When Bernard Buller bought an old gas station in Monrovia 22 years ago, the corner lot facing railroad tracks and a cemetery must have seemed like the last place anyone would want to put houses.

But Monrovia has changed. Now, with a decades-long city agenda to upgrade Monrovia's image and property-tax values, and a red-hot housing market, Buller's lot has become a prime development site.

Buller doesn't want to sell his property, at the corner of Duarte Road and California Avenue. But city officials insist they need his lot to improve the whole block. And they're initiating eminent domain proceedings to get it.
But he's paid off the mortgage on his property. He relies on his tenants' rent for income. He can't find any other suitable place to work on cars. He just doesn't want to leave.

"I'm dug in there, big time," Buller said. "Everything in this world is not about money. This is my life. This income I have coming in, I need that to live. And what I'm doing with my life is my hobby. I like my life the way it is."

On Wisconsin

Signs of progress:
Wisconsin Attorney General Peg Lautenschlager says she she will hold four public hearings about the state’s power of eminent domain.

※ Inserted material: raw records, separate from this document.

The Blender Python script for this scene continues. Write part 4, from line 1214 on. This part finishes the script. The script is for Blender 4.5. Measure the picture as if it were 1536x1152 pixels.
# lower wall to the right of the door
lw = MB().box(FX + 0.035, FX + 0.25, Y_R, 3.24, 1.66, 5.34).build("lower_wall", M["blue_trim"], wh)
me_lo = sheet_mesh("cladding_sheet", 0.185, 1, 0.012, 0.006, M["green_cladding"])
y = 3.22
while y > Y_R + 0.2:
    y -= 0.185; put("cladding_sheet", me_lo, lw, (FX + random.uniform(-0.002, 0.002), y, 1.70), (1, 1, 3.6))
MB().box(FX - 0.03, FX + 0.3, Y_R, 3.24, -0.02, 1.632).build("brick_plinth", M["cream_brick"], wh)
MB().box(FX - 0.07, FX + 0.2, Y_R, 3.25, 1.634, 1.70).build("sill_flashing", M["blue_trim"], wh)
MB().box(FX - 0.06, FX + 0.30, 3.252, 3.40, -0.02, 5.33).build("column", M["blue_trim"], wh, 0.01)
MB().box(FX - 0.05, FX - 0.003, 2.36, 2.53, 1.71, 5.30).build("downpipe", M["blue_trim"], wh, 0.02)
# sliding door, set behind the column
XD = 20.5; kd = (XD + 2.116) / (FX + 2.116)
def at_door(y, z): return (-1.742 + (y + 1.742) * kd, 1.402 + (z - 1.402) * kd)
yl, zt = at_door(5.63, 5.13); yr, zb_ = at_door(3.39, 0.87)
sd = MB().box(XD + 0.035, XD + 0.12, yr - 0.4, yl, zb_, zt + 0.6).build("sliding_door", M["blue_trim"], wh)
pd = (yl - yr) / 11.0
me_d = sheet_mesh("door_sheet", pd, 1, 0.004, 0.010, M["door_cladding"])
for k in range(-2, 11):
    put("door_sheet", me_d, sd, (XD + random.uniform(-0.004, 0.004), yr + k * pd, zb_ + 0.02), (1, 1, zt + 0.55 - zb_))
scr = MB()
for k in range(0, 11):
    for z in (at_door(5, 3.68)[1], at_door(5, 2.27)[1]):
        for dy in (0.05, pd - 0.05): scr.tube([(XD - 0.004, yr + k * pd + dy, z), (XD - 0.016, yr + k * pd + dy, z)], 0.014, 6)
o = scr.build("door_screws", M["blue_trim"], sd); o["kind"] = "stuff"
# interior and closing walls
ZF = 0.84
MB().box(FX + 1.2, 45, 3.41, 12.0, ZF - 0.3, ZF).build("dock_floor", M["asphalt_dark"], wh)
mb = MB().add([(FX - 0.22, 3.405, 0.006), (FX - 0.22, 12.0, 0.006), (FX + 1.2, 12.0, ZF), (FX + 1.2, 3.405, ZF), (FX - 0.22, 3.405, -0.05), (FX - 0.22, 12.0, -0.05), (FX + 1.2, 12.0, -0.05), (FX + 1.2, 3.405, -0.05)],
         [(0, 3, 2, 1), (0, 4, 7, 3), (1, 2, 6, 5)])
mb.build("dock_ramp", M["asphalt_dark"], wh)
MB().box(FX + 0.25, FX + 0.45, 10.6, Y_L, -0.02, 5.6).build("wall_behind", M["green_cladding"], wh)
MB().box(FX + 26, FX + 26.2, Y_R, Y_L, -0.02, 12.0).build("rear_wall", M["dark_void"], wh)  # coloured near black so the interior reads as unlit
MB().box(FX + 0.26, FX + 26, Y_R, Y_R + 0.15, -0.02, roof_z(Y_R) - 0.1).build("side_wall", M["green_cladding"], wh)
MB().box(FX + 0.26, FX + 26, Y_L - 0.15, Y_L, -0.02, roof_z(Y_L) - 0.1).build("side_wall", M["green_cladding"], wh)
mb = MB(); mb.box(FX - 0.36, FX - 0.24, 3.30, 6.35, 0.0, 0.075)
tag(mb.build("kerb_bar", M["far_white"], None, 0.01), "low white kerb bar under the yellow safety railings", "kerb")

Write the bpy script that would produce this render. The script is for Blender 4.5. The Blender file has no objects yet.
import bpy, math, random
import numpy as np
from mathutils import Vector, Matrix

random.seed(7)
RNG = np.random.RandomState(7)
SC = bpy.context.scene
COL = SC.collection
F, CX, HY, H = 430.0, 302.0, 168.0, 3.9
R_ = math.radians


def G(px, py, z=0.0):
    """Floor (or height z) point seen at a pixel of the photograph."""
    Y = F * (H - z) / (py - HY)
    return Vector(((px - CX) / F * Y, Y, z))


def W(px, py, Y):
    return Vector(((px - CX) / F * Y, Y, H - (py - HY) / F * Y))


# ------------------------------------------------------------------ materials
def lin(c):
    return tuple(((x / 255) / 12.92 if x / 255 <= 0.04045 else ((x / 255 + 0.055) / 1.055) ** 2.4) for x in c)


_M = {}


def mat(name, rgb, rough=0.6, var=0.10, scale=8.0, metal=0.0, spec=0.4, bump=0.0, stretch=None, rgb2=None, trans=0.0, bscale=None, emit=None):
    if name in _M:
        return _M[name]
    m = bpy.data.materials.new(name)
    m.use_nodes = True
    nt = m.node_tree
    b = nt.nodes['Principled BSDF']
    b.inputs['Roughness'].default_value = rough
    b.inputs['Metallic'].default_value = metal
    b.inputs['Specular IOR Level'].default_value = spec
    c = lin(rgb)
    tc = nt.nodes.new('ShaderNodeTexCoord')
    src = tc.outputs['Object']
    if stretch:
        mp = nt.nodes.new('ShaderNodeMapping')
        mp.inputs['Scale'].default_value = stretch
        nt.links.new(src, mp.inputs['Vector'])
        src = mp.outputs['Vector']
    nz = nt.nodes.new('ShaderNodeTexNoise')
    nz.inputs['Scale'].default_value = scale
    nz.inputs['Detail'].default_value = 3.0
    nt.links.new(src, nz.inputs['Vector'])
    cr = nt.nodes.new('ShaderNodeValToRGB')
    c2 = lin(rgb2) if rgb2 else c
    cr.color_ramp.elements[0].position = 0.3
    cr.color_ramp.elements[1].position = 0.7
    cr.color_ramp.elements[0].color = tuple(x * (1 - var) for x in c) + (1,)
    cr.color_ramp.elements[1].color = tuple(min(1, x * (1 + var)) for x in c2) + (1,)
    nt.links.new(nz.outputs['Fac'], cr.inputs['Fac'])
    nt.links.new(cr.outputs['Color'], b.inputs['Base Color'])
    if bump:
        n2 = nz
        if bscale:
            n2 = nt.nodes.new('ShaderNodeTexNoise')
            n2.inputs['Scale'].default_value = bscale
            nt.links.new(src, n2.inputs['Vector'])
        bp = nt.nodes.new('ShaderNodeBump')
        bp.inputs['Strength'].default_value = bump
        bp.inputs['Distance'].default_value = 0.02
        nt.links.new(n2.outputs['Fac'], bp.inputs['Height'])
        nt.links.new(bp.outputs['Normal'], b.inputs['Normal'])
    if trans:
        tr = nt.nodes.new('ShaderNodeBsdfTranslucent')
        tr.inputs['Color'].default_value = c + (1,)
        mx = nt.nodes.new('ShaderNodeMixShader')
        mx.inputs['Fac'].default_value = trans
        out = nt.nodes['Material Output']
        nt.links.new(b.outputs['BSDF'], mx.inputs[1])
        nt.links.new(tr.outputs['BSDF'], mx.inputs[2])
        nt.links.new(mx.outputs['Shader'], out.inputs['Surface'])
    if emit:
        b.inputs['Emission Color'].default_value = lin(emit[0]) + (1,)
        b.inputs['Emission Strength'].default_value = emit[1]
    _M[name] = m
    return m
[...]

Following the U.S. Supreme Court ruling that allowed the state of Connecticut to seize several homes to build an office complex, Lautenschlager said that she would like to explain Wisconsin’s position on the matter.

“Since the ruling, I have talked to many Wisconsinites who have serious concerns about the implication for homeowners,” she said.

“Nothing is to prevent the state from replacing any Motel 6 with a Ritz-Carlton, any home with a shopping mall, or any farm with a factory.”

The Supreme Court decision gave the states great discretion in placing further restrictions on the taking of private property.

No times or dates for the hearings have yet been announced, but Lautenschlager said they will be held in Janesville, Eau Claire, Wausau and Milwaukee.